ある代で「火」が入る漢字を使うと、次の世代では「土」を使った漢字を使い、その後は「金」、「水」、「木」の順でループします。
 たとえば「炳(병)→圭(규)→錫(석)→洙(수)→柱(주)…」の順で名前の一文字にこれらの漢字を用います。

(2)「甲・乙・丙・丁・戊・己・庚・辛・壬・癸」の十干
 十干の入った漢字を順番に使用します。
 「東(동)→九(구)→南(남)→衍(연)…」などです。

(3)「子・丑・寅・卯・辰・巳・午・未・申・酉・戌・亥」の十二支
 十二支の入った漢字を順番に使用します。
 「学(학)→庸(용)→演(연)→卿(학)…」などです。

(4)数字
 数字(一、二、三、四…)が入った漢字を順番に使用します。
 「丙(병)→重(중)→泰(태)→寧(영)…」などです。

 上記に加え、行列字の位置に関わるルールもあります。たとえば、ある代で名前の最初の字に行列字を用いた場合、次の代では二番目に置くといった具合です。

 行列字は名前に縛りを設けるため、命名の自由度が限られます。韓国では男性よりも女性の方が名前に多様性がありますが、それはこの慣習に拠るところが大きいと考えられています。

 また行列字によってどのような効果があるかというと、同族意識が高まるのは無論のこと、同じ家門同士であれば名前を聞くだけで何代目かが分かるそうです。だから何なんだとも思いますが、そこは儒教の教えが根強く残る韓国社会です。簡単に言ってしまえば、「上の代は下の代よりも偉い、敬うべき存在」になります。

 とはいっても、現代ではこれらのことを気にしない人たちも増えており、名前に行列字を使用しない人もいます


6.韓国ドラマの理解にも役立つ

 姓氏、本貫、行列字は韓国ドラマでも扱われます。今年大ヒットした『ウ・ヨンウ弁護士は天才肌(이상한 변호사 우영우)』では、これらを妙に気にする裁判官が登場しました。

 裁判官の名前はリュ・ミョンハ(류명하)、豊山柳氏(풍산류씨)です。第12話ではウ・ヨンウ弁護士が対する原告側の弁護人としてリュ・ジェスク(류재숙)という女性が登場します。

==(調停でのワンシーン)==

 裁判官が早速、リュ弁護士に本貫を尋ねます

 彼女が「豊山柳氏です」と答えると、それまでのしかめっ面が嘘のような満面の笑みで裁判官は「私もですよ」と言い、彼女の父親の行列字を尋ねました。

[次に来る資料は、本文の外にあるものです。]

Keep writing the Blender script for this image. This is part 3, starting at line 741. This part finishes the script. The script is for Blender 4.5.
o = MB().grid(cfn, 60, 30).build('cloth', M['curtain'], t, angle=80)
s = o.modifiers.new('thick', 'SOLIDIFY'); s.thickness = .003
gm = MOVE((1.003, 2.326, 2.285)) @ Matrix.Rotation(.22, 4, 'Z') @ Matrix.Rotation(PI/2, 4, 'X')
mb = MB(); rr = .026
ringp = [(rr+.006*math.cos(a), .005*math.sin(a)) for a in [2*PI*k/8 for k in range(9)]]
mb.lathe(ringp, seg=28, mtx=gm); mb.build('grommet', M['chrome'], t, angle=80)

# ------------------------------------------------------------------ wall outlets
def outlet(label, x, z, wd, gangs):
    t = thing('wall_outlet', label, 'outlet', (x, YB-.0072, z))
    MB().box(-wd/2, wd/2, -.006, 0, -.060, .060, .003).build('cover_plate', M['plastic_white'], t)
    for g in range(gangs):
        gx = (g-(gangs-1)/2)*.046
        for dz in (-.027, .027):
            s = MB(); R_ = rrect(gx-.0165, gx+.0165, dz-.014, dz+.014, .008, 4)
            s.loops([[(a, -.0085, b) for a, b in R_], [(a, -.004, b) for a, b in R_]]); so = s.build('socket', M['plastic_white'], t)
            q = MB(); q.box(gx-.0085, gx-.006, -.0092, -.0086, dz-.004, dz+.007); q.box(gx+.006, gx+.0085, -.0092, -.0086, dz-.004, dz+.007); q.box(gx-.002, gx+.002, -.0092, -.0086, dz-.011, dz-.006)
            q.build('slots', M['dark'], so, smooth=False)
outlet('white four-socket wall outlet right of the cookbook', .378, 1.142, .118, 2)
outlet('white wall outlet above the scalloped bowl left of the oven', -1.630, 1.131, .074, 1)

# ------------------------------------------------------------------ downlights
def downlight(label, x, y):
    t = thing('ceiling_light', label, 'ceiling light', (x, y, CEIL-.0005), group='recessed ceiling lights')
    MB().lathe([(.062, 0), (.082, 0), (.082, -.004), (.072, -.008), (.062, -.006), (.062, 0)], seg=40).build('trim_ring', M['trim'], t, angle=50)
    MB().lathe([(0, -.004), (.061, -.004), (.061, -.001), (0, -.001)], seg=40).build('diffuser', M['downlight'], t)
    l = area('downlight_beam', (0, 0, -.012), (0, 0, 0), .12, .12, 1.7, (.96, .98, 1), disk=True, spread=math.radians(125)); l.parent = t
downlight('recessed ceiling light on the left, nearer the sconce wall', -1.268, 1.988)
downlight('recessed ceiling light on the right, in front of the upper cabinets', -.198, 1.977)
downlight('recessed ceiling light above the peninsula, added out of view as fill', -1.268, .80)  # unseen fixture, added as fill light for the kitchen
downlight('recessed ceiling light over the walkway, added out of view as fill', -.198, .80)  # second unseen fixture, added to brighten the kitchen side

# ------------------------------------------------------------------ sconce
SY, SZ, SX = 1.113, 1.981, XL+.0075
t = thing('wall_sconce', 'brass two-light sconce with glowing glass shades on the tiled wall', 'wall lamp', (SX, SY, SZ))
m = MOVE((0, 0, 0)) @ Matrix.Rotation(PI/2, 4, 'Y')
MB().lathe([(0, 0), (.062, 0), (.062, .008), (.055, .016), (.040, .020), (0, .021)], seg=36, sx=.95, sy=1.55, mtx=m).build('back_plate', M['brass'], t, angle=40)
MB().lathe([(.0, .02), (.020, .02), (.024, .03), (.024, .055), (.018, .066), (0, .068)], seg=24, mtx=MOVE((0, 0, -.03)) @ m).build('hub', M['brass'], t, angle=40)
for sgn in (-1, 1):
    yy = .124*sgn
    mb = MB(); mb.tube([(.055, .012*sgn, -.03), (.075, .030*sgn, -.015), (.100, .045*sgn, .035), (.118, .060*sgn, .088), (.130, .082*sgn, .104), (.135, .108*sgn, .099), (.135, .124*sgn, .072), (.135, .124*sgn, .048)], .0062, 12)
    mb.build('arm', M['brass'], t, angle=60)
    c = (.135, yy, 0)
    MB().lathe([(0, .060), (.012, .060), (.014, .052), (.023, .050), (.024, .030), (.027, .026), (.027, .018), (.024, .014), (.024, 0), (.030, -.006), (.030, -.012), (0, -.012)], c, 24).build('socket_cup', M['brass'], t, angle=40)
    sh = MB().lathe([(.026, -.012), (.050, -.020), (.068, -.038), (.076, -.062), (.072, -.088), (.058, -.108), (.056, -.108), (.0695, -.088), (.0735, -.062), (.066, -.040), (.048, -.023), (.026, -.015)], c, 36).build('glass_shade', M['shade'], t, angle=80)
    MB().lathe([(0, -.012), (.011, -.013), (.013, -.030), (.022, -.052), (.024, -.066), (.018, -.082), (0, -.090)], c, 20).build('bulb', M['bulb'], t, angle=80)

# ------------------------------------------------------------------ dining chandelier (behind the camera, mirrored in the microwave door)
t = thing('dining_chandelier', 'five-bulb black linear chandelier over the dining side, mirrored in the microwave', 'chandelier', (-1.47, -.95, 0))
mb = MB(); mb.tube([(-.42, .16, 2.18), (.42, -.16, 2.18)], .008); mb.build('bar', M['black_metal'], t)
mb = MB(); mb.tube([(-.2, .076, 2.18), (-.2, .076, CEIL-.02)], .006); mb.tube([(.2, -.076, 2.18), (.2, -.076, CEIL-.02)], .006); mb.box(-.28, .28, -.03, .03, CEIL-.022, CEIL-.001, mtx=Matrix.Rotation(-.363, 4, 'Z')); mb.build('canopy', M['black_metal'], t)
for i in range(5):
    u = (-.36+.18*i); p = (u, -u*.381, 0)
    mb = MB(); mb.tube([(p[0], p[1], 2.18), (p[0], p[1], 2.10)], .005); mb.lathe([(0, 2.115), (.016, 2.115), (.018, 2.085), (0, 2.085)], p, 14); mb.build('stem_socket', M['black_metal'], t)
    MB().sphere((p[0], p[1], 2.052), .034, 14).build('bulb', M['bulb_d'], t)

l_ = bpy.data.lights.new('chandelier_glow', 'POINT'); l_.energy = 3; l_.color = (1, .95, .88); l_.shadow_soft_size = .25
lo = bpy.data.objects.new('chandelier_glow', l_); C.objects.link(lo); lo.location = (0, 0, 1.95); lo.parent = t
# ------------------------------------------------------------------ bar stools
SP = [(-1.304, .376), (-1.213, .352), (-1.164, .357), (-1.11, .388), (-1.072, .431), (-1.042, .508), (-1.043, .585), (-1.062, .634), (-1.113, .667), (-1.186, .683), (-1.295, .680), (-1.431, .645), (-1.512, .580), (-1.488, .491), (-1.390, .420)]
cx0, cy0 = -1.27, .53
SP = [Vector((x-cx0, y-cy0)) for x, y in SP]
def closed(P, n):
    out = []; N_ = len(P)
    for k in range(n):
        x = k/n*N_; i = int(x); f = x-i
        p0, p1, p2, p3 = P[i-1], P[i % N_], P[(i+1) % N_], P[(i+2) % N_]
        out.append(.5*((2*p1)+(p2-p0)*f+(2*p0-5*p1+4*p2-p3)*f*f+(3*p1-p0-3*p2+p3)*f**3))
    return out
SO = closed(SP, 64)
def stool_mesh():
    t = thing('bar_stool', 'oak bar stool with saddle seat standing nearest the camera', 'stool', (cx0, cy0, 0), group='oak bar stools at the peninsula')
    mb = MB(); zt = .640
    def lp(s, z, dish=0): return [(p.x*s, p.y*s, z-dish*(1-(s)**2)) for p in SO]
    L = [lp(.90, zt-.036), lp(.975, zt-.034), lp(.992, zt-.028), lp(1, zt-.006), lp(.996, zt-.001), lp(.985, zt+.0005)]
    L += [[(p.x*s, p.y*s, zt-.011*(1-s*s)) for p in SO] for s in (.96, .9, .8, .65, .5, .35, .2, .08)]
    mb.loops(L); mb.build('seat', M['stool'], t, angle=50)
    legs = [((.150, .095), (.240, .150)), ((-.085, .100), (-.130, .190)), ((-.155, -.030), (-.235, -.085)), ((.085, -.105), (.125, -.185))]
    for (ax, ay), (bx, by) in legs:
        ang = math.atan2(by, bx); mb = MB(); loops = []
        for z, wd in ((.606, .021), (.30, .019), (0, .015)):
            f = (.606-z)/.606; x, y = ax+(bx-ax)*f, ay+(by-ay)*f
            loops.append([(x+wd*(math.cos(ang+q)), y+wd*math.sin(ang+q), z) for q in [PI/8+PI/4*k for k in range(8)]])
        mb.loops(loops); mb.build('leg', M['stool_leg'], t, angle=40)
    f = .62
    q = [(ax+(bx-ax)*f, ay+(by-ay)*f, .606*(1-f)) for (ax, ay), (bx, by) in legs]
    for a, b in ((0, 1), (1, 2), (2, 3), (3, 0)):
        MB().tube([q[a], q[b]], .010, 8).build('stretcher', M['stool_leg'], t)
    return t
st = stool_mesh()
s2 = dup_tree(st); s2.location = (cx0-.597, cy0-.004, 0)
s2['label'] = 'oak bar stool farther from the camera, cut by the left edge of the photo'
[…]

 リュ弁護士は少し考えた後、「裁判官、なぜ私ではなく父の行列字を? 娘は出嫁外人(출가외인、嫁いだ娘は他人である)で家門を継ぐことができないからですか?」と訊き返します。

 その言葉に少々驚いた裁判官は、深い意味はないとでもいうように、普通女性が行列字を使うことは少ないためだと弁明しますが、人権派弁護士として知られるリュ弁護士は「本件は性差別に当たると考えています」と事件に関する主張を始めます。さらには「女性だから行列字は使わないだろうという偏見をお持ちの裁判官に、本件の本質を公明正大に見ていただけるのか、甚だ、懸念です」と言い放ちます。

 裁判官は鳩が豆鉄砲を食らったように、もとからまん丸な目をさらにクリクリさせながら「何ですと?」と一言。

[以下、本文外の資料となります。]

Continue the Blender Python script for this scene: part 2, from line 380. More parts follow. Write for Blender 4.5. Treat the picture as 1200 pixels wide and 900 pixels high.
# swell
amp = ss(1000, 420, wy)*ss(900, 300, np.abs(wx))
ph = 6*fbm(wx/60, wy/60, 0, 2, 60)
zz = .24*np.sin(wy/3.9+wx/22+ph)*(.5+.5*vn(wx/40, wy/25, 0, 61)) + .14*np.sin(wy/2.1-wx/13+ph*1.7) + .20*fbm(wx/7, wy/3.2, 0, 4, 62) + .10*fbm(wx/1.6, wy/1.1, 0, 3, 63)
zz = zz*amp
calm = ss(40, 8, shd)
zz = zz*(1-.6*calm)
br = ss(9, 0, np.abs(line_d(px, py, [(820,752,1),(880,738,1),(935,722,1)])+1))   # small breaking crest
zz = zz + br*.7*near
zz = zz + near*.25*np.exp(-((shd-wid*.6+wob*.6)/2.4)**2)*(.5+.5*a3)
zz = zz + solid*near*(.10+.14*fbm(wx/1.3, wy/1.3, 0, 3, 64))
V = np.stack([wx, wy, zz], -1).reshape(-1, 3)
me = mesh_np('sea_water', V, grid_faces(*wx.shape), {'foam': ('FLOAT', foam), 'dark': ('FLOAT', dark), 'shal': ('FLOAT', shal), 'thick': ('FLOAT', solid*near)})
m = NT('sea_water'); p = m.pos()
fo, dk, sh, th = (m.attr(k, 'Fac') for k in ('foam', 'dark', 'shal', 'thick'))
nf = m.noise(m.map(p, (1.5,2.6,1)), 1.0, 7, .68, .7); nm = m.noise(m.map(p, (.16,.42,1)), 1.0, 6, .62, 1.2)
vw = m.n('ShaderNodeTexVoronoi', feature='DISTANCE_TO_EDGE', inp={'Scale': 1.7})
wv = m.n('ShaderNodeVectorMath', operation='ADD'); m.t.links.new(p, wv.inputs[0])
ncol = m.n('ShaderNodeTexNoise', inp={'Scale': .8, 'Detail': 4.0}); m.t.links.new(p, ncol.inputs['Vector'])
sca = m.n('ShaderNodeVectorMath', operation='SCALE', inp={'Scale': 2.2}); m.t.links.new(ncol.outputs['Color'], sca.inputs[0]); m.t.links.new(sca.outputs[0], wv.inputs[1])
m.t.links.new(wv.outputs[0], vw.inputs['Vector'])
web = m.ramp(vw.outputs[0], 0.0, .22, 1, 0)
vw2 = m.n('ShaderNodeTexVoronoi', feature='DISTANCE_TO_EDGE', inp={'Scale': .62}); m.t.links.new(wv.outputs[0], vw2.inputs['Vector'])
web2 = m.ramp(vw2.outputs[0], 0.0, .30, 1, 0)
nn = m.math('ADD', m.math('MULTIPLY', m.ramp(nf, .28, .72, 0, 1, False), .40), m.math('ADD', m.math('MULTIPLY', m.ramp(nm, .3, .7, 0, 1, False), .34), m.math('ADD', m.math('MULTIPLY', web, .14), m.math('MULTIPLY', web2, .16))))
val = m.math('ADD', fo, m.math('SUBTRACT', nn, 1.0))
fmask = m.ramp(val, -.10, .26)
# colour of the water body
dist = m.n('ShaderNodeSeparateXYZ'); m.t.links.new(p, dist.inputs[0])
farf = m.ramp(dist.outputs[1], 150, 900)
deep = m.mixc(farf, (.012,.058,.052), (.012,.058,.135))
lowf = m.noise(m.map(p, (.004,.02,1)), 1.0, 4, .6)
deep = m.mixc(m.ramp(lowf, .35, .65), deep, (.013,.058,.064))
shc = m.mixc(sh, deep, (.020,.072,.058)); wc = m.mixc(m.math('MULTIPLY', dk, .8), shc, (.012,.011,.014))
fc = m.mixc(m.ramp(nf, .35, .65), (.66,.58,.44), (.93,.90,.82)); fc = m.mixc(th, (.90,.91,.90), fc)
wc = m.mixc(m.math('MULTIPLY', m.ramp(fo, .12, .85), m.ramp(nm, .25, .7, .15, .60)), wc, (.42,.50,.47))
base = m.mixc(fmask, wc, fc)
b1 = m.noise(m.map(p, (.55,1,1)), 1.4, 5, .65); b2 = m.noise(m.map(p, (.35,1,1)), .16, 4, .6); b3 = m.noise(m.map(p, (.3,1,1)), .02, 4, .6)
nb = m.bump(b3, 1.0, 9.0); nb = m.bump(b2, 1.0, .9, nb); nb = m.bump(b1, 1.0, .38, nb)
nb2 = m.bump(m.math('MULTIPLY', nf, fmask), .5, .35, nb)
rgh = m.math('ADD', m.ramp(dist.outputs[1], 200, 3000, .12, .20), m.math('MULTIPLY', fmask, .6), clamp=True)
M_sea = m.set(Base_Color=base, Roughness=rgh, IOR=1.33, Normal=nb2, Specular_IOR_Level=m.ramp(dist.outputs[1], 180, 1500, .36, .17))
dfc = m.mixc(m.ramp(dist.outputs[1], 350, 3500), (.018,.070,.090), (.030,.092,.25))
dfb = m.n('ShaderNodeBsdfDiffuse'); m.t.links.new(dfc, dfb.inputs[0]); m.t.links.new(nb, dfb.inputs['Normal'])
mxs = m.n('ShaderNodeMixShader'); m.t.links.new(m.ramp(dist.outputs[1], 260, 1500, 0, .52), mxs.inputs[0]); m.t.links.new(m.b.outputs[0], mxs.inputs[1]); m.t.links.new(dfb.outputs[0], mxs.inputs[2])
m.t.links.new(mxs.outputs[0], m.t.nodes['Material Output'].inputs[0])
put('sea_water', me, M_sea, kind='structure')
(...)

 すると、リュ弁護士はすぐさま次のように返しました。

(弁)「私のジェ(在・재)は豊山柳氏26代目の行列字です。裁判官のお名前にはハ(夏・하)がありますので27代目と推測しますが。当たっていますか?」

(裁)「・・・(ばつが悪そうに)ええ、その通りです」

(弁)「ということは、裁判官にとって私は叔母にあたるわけですね」

(原告の一人)「ぷっ(思わず吹き出す)」

(弁)「――あ、もちろん、だからといって私のことを『叔母さん』と呼ぶ必要はないですよ。ハハハ」

===

 どうです、してやったりのスカッとする見事な会話。

 このように姓氏と本貫、行列字に関わる文化を理解すると、韓国ドラマをより一層楽しむことができます。

 物語の背景となる時代において、これらの要素が社会や人々の生活にどのような影響を与えているのか、またそこに関わる人間模様も深く知ることができるため、ぜひ注目してみてください。